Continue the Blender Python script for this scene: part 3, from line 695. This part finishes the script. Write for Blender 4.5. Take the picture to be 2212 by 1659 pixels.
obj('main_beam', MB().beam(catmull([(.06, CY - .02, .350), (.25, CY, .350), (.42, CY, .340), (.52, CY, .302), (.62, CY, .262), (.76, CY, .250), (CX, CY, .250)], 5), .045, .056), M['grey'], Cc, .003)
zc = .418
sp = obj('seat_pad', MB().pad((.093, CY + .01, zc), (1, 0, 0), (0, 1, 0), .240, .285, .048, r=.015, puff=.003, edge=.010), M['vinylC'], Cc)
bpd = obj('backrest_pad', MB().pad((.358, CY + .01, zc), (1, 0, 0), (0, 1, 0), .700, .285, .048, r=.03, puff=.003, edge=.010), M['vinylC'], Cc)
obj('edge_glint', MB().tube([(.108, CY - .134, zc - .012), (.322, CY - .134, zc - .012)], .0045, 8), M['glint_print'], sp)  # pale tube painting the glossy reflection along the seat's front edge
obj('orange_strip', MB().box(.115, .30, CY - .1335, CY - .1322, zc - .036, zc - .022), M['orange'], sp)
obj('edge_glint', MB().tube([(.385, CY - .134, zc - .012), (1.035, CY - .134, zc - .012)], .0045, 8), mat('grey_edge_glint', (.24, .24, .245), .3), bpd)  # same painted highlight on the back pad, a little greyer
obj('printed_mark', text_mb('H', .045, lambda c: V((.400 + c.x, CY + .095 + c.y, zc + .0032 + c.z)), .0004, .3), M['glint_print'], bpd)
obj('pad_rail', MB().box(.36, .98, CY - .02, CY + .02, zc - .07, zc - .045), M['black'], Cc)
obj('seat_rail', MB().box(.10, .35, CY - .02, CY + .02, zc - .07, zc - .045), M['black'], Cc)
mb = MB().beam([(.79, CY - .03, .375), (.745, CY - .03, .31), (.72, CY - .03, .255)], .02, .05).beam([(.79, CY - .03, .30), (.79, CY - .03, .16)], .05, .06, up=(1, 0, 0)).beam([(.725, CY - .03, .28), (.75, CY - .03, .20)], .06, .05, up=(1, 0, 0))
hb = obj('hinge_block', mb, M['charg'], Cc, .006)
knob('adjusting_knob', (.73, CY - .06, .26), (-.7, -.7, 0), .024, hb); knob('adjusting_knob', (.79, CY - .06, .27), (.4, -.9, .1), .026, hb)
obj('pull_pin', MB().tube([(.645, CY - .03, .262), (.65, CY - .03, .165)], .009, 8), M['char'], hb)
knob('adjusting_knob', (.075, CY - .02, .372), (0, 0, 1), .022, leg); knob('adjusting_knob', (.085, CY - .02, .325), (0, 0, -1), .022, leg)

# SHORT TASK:
Copy all the lines, exactly.

# CORRECT ANSWER:
Continue the Blender Python script for this scene: part 3, from line 695. This part finishes the script. Write for Blender 4.5. Take the picture to be 2212 by 1659 pixels.
obj('main_beam', MB().beam(catmull([(.06, CY - .02, .350), (.25, CY, .350), (.42, CY, .340), (.52, CY, .302), (.62, CY, .262), (.76, CY, .250), (CX, CY, .250)], 5), .045, .056), M['grey'], Cc, .003)
zc = .418
sp = obj('seat_pad', MB().pad((.093, CY + .01, zc), (1, 0, 0), (0, 1, 0), .240, .285, .048, r=.015, puff=.003, edge=.010), M['vinylC'], Cc)
bpd = obj('backrest_pad', MB().pad((.358, CY + .01, zc), (1, 0, 0), (0, 1, 0), .700, .285, .048, r=.03, puff=.003, edge=.010), M['vinylC'], Cc)
obj('edge_glint', MB().tube([(.108, CY - .134, zc - .012), (.322, CY - .134, zc - .012)], .0045, 8), M['glint_print'], sp)  # pale tube painting the glossy reflection along the seat's front edge
obj('orange_strip', MB().box(.115, .30, CY - .1335, CY - .1322, zc - .036, zc - .022), M['orange'], sp)
obj('edge_glint', MB().tube([(.385, CY - .134, zc - .012), (1.035, CY - .134, zc - .012)], .0045, 8), mat('grey_edge_glint', (.24, .24, .245), .3), bpd)  # same painted highlight on the back pad, a little greyer
obj('printed_mark', text_mb('H', .045, lambda c: V((.400 + c.x, CY + .095 + c.y, zc + .0032 + c.z)), .0004, .3), M['glint_print'], bpd)
obj('pad_rail', MB().box(.36, .98, CY - .02, CY + .02, zc - .07, zc - .045), M['black'], Cc)
obj('seat_rail', MB().box(.10, .35, CY - .02, CY + .02, zc - .07, zc - .045), M['black'], Cc)
mb = MB().beam([(.79, CY - .03, .375), (.745, CY - .03, .31), (.72, CY - .03, .255)], .02, .05).beam([(.79, CY - .03, .30), (.79, CY - .03, .16)], .05, .06, up=(1, 0, 0)).beam([(.725, CY - .03, .28), (.75, CY - .03, .20)], .06, .05, up=(1, 0, 0))
hb = obj('hinge_block', mb, M['charg'], Cc, .006)
knob('adjusting_knob', (.73, CY - .06, .26), (-.7, -.7, 0), .024, hb); knob('adjusting_knob', (.79, CY - .06, .27), (.4, -.9, .1), .026, hb)
obj('pull_pin', MB().tube([(.645, CY - .03, .262), (.65, CY - .03, .165)], .009, 8), M['char'], hb)
knob('adjusting_knob', (.075, CY - .02, .372), (0, 0, 1), .022, leg); knob('adjusting_knob', (.085, CY - .02, .325), (0, 0, -1), .022, leg)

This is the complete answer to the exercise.